WHAT IS EXPECTED:
Beginning with the first line, set down every line through the one containing "random.seed(7)", exactly as it appears, but not the pictures.
-------- COLLECTED MATERIAL --------
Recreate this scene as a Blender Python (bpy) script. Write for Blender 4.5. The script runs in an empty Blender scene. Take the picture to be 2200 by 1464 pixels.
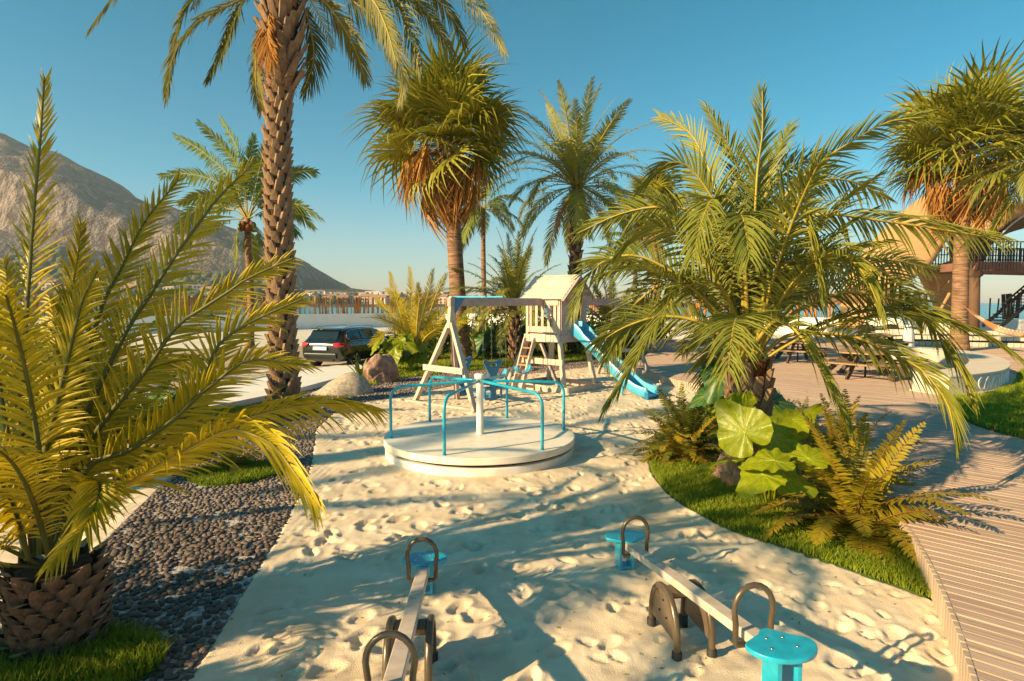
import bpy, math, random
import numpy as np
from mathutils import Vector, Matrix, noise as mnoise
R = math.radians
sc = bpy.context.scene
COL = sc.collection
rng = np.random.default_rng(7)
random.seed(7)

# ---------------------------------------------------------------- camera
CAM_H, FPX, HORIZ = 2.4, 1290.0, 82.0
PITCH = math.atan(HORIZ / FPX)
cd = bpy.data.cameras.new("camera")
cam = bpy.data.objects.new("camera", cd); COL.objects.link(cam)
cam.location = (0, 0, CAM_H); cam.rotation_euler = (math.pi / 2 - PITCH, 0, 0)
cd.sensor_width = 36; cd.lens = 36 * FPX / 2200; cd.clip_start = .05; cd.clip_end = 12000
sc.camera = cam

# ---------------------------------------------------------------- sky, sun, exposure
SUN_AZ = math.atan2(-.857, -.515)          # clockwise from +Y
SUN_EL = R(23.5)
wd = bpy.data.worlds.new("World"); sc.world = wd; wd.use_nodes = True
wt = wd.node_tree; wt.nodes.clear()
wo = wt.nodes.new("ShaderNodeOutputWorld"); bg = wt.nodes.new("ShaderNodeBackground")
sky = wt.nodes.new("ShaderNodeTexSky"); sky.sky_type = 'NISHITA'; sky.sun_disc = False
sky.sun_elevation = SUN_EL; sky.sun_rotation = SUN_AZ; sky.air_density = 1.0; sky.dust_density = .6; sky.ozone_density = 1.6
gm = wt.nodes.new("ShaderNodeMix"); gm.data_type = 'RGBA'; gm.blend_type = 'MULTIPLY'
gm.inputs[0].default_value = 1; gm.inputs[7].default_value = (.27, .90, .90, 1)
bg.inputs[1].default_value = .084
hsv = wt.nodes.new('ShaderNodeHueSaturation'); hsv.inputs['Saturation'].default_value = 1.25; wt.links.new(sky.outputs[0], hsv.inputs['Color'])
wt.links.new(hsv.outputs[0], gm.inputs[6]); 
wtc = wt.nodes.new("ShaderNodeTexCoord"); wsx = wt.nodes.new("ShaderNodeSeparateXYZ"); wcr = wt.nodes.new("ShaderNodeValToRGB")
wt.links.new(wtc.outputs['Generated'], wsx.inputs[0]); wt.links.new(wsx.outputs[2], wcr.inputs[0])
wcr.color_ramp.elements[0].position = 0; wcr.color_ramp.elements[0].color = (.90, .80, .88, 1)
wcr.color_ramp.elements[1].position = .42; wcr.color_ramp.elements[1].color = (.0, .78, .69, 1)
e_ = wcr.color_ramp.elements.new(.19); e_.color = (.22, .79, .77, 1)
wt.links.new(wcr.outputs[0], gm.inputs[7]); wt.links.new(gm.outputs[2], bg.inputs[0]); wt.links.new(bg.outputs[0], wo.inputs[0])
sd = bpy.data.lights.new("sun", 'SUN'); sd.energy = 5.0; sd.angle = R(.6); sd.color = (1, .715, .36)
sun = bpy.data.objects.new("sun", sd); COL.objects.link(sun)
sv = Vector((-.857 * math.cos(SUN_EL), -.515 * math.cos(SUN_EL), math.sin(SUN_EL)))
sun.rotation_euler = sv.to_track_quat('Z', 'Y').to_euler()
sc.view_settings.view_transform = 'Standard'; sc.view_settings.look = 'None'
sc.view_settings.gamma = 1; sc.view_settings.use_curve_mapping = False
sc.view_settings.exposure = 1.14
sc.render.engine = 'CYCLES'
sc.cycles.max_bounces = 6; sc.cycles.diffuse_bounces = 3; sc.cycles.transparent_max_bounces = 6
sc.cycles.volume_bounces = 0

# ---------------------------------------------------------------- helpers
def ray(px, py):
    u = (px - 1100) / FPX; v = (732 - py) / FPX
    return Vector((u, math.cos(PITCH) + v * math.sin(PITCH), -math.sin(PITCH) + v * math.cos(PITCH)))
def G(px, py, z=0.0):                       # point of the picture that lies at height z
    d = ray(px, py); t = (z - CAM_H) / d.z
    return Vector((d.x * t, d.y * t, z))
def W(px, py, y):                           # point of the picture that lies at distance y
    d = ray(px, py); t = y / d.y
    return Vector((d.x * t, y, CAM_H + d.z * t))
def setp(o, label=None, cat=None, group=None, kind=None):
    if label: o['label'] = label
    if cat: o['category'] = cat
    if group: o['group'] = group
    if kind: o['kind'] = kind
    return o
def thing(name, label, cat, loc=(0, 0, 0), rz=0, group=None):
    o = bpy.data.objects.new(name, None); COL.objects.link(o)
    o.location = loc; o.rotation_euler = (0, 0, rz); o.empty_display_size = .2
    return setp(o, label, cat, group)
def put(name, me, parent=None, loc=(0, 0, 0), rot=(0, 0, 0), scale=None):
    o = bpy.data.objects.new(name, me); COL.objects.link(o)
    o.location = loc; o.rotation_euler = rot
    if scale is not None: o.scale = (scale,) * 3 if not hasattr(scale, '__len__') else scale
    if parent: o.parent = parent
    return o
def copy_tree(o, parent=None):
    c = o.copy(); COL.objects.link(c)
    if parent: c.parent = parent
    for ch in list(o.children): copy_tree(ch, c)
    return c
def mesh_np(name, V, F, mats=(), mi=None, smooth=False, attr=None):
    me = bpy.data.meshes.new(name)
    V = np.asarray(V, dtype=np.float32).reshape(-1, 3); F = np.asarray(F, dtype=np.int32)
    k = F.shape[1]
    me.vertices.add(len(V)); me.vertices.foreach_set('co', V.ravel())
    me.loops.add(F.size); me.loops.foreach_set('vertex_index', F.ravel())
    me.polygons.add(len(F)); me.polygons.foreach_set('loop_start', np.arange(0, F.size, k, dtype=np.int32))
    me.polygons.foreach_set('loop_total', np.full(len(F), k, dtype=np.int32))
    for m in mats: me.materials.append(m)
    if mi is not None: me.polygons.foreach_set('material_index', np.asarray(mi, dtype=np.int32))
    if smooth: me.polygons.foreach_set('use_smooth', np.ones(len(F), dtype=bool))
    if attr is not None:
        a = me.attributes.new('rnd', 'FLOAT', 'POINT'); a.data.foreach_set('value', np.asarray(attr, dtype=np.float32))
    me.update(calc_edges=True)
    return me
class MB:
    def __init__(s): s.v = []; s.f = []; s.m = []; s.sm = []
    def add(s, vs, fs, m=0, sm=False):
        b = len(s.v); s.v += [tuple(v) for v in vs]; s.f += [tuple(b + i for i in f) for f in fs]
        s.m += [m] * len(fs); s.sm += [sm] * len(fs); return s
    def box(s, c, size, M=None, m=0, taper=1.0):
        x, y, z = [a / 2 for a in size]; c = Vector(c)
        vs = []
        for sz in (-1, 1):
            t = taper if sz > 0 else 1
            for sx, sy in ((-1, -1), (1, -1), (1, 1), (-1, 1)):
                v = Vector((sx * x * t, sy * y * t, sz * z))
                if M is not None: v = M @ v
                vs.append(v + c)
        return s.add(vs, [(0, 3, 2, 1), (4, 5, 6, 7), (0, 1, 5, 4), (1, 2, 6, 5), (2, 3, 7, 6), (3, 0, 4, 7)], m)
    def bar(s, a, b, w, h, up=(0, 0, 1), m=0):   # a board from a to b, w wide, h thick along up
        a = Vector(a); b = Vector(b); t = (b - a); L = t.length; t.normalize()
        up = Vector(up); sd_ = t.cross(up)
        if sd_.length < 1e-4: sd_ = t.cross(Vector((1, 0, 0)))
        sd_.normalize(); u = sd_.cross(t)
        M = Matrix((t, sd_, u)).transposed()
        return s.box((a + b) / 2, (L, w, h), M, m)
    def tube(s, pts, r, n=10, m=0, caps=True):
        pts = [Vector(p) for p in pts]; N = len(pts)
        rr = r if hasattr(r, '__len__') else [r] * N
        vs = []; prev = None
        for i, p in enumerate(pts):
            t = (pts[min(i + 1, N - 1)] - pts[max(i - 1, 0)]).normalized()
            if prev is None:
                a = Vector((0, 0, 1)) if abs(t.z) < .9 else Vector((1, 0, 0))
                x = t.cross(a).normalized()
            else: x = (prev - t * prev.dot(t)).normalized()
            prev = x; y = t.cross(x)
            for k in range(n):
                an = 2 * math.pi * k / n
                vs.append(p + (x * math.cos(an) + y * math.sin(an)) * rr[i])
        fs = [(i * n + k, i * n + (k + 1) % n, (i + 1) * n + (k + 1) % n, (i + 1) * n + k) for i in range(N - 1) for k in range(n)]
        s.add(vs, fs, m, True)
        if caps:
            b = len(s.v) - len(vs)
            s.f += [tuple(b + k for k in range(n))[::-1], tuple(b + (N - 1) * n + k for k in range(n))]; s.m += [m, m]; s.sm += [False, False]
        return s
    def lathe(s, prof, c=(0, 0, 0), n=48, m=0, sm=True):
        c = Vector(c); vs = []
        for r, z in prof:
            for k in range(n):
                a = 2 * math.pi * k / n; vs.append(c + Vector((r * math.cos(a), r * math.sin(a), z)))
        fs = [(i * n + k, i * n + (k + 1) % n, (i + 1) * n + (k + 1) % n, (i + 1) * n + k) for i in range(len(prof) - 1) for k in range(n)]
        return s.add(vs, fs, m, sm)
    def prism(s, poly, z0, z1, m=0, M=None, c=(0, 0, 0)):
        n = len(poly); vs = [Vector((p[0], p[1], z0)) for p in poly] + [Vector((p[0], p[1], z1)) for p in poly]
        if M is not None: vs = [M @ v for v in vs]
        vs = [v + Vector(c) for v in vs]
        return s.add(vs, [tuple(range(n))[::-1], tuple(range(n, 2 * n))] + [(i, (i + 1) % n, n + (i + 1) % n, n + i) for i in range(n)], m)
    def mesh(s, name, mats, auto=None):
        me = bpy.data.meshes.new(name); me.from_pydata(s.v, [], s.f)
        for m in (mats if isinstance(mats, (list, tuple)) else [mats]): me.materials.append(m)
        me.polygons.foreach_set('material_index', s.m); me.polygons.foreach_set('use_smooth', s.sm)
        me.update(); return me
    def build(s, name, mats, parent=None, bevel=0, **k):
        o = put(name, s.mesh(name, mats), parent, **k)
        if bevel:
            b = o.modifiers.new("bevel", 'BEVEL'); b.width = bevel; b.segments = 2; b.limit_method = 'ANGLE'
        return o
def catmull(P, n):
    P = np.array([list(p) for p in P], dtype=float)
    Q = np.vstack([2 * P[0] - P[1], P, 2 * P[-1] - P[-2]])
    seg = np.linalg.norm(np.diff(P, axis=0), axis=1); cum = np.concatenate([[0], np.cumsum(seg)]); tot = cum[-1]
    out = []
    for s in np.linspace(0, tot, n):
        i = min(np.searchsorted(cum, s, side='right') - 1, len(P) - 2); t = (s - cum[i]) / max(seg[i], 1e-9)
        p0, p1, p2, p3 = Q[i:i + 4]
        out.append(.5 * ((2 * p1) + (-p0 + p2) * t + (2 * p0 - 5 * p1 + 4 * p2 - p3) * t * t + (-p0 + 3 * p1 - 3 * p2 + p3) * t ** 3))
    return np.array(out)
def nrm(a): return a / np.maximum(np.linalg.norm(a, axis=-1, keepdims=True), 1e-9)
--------
SOLVED EXERCISE:
Recreate this scene as a Blender Python (bpy) script. Write for Blender 4.5. The script runs in an empty Blender scene. Take the picture to be 2200 by 1464 pixels.
import bpy, math, random
import numpy as np
from mathutils import Vector, Matrix, noise as mnoise
R = math.radians
sc = bpy.context.scene
COL = sc.collection
rng = np.random.default_rng(7)
random.seed(7)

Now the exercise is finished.